Scenes as source code
┌────────
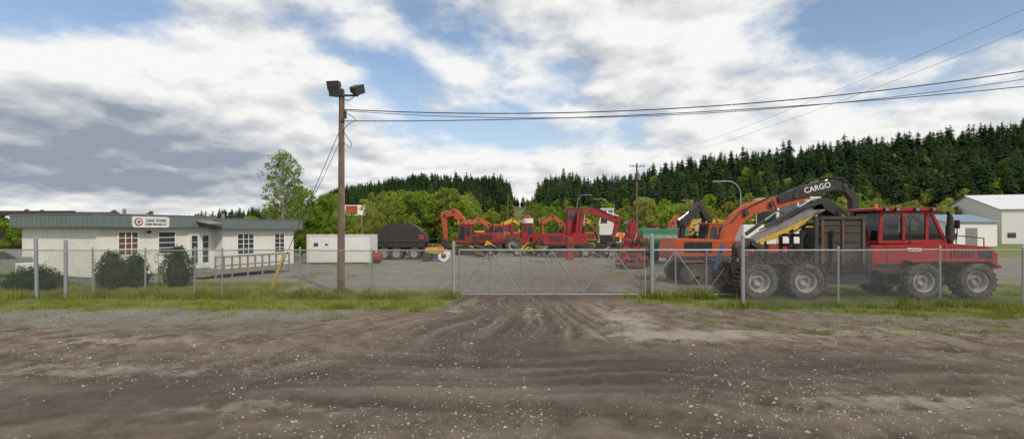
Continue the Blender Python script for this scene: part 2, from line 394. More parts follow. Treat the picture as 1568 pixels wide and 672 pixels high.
for i in range(nb+1):
    x=gx0+i*w; s.cyl('galv',(x,gy,.13),(x,gy,1.76),.026,n=8)
    if i<nb:
        up=i%2==0
        s.cyl('galv',(x,gy+.03,.16 if up else 1.72),(x+w,gy+.03,1.72 if up else .16),.024,n=6)
        if i<6: s.cyl('galv',(x,gy+.03,.16),(x+w*.5,gy+.03,.95),.018,n=6)
s.obj('frame',parent=e)
s=MB(); mesh_panel(s,gx0,gy-.04,gx1,gy-.04,.13,1.76); s.obj('wire_mesh',parent=e)
s=MB(); 
for x,h,r in((5.1,2.3,.075),(4.85,1.0,.03)): s.cyl('galv',(x,18.65,-.1),(x,18.65,h),r,n=14); s.cyl('galv',(x,18.65,h),(x,18.65,h+.06),r*1.1,.02,n=14)
for z in(.35,1.55): s.cyl('steel',(5.1,18.7,z),(5.1,18.9,z),.05,n=10)
s.cyl('galv',(8.3,18.85,0),(8.3,18.85,1.9),.045,n=12)
s.obj('gate_posts',parent=e)

# ------------------------------------------------------------------ flood light pole and wires
def curve(name,pts,r,matk,parent=None):
    c=bpy.data.curves.new(name,'CURVE'); c.dimensions='3D'; c.bevel_depth=r; c.bevel_resolution=1
    sp=c.splines.new('POLY'); sp.points.add(len(pts)-1)
    for p,q in zip(sp.points,pts): p.co=(*q,1)
    c.materials.append(M[matk]); o=bpy.data.objects.new(name,c); col.objects.link(o)
    if parent: o.parent=parent
    return o
def cat(a,b_,sag,n=40):
    a=Vector(a);b_=Vector(b_); return [tuple(a.lerp(b_,i/n)-Vector((0,0,4*sag*(i/n)*(1-i/n)))) for i in range(n+1)]
px,py=-6.68,20
e=empty('floodlight_pole',(px,py,0))
s=MB(); s.cyl('polewood',(0,0,-.2),(.03,0,7.95),.15,.105,n=16)
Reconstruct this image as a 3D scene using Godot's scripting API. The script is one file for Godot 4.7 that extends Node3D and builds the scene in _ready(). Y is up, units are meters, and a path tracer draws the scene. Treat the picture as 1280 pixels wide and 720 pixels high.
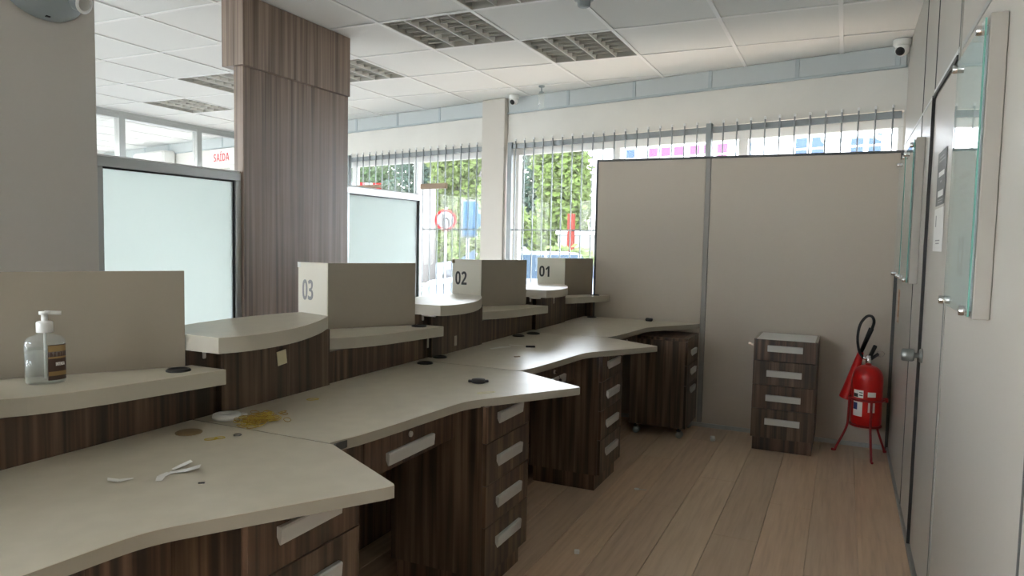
└────────
§ Instructions for the task
Gather each line that holds "picture".

§ Solution to this problem
Continue the Blender Python script for this scene: part 2, from line 394. More parts follow. Treat the picture as 1568 pixels wide and 672 pixels high.
Reconstruct this image as a 3D scene using Godot's scripting API. The script is one file for Godot 4.7 that extends Node3D and builds the scene in _ready(). Y is up, units are meters, and a path tracer draws the scene. Treat the picture as 1280 pixels wide and 720 pixels high.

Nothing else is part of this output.